Il y a une dizaine d’années, Beyoncé, Rihanna, Alicia Keys et consorts ont commencé à s’afficher avec des habits ou accessoires en wax. Agnès B, Jean-Paul Gaultier, Stella McCartney ou Victor & Rolf: les grandes marques ont été les premières à repérer la tendance et à intégrer le wax à certaines de leurs collections. De fil en aiguille, les designers africains font leur entrée dans les Fashion Weeks et en magasins. Pour Vincent Jacquemet, fondateur d’Afrodyssée, un marché (et défilé) consacré à la mode africaine qui se tient chaque printemps à Genève depuis 2015, «même si l’industrialisation reste encore problématique, il y a un potentiel, un savoir-faire qui va bien au-delà du wax».
Relents colonialistes
C’est bien le souci, le wax, aujourd’hui aux mains des Chinois, était hier dans celles des manufactures hollandaises qui produisaient ces pagnes destinés au marché africain sur des étoffes inspirées de l’Indonésie… Sans doute une des raisons pour lesquelles certains designers africains de la nouvelle génération sont retournés chercher l’inspiration sur leur lieu d’origine. «Chaque ethnie détient plusieurs habits et techniques de tissage différents. Ce patrimoine est un réservoir énorme. Les créateurs actuels sortent l’habit africain du folklore pour en faire un produit de luxe», résume le jeune entrepreneur ivoiro-suisse.
Imane Ayissi, créateur camerounais, a décroché le graal en étant lnvité depuis plusieurs saisons dans les défilés de haute couture. Cet ancien mannequin et danseur n’aime pas le wax et ses relents colonialistes. Il lui préfère le kente de la population Akan ou d’autres matières traditionnelles qu’il place «au même niveau d’excellence que les tissus occidentaux», comme le constate l’anthropologue spécialisée dans les textiles et la mode africaine Anne Grosfilley.
Auteure de plusieurs livres sur le sujet, elle poursuit au bout du fil: «Le wax n’est pas un tissu africain à proprement parler, il n’est donc pas sacré non plus comme la plupart des autres étoffes traditionnelles. Ce qui signifie qu’on peut en faire ce qu’on veut.
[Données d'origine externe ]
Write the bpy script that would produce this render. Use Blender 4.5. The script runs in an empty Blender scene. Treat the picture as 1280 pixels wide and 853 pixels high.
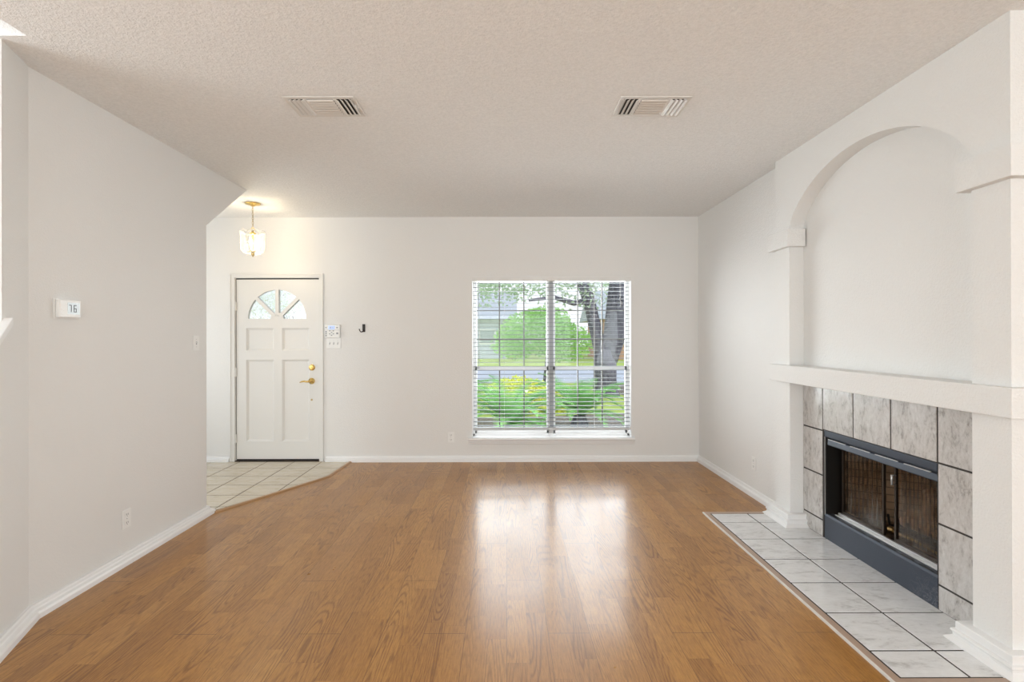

Il est panafricain, fédérateur et permet à quiconque de s’y reconnaître indépendamment de son lieu d’origine.»
Un avenir cousu de fil africain
Dans le concept store Afrikalab qui propose le travail de plus de 56 créateurs ainsi que de l’épicerie fine, des bijoux, des cosmétiques et du home design, la clientèle est essentiellement féminine, afro-descendante ou passionnée d’Afrique. Mais l’empreinte des motifs wax dans notre société ne se cantonne pas aux boutiques spécialisées. Les consommateurs moins sensibles aux questions de traçabilité et de commerce éthique ont forcément vu l’un ou l’autre des dessins caractéristiques du wax au détour d’une collection Naf Naf ou de produits Body Shop.
Anne Grosfilley espère que le wax sera le premier signe «d’un engouement pour d’autres tissus africains». La spécialiste a conseillé Dior pour sa collection 2020 où les motifs de Toile de Jouy de la marque dialoguaient avec ceux du wax dans des compositions réalisées par des dessinateurs africains. Elle explique: «Qu’ils soient designers ou photographes, les créateurs de cette nouvelle génération permettent une définition de l’identité africaine par les Africains. Ce n’est plus le regard de l’Européen qui détermine ce qui est beau.»
Les jeunes du continent comme de la diaspora ont bien compris la force identitaire de ces nouveaux habits. Et les Occidentaux se familiarisent eux aussi avec ces nouvelles normes esthétiques qu’ils adoptent et adaptent à leur goût.